The three major features of parallel programming supported by the Intel® compiler include:

• OpenMP*

• Auto-parallelization

• Auto-vectorization

Each of these features contributes to application performance depending on the number of processors, target architecture (IA-32, Intel® 64, and IA-64 architectures), and the nature of the application. These features of parallel programming can be combined to contribute to application performance.

Parallelism defined with the OpenMP* API is based on thread-level and task-level parallelism. Parallelism defined with auto-parallelization techniques is based on thread-level parallelism (TLP). Parallelism defined with auto-vectorization techniques is based on instruction-level parallelism (ILP).

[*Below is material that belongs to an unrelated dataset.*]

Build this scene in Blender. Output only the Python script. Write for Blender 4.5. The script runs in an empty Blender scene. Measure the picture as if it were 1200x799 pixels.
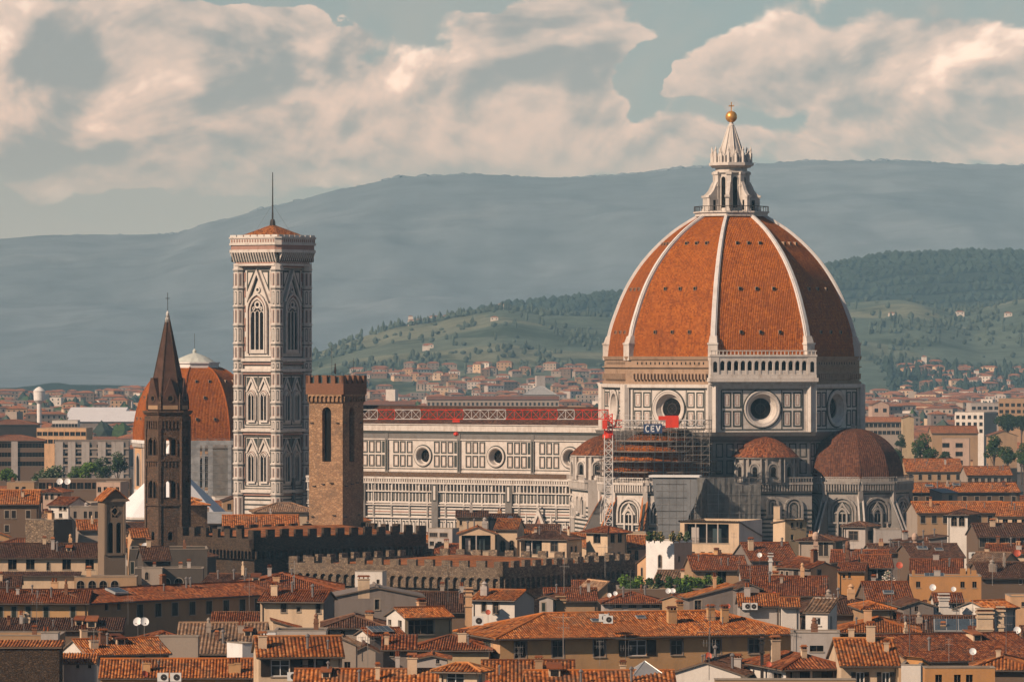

Parallel programming can be explicit, that is, defined by a programmer using the OpenMP* API and associate options. Parallel programming can also be implicit, that is, detected automatically by the compiler. Implicit parallelism implements auto-parallelization of outer-most loops and auto-vectorization of innermost loops (or both).

To enhance the compilation of the code with auto-vectorization, users can also add vectorizer directives to their program.

Note

Software pipelining (SWP), a technique closely related to auto-vectorization, is available on systems based on IA-64 architecture.

The following table summarizes the different ways in which parallelism can be exploited with the Intel® Compiler.

Intel provides performance libraries that contain highly optimized, extensively threaded routines, including the Intel® Math Kernel Library (Intel® MKL).

In addition to these major features supported by the Intel compiler, certain operating systems support application program interface (API) function calls that provide explicit threading controls. For example, Windows* operating systems support API calls such as CreateThread, and multiple operating systems support POSIX* threading APIs.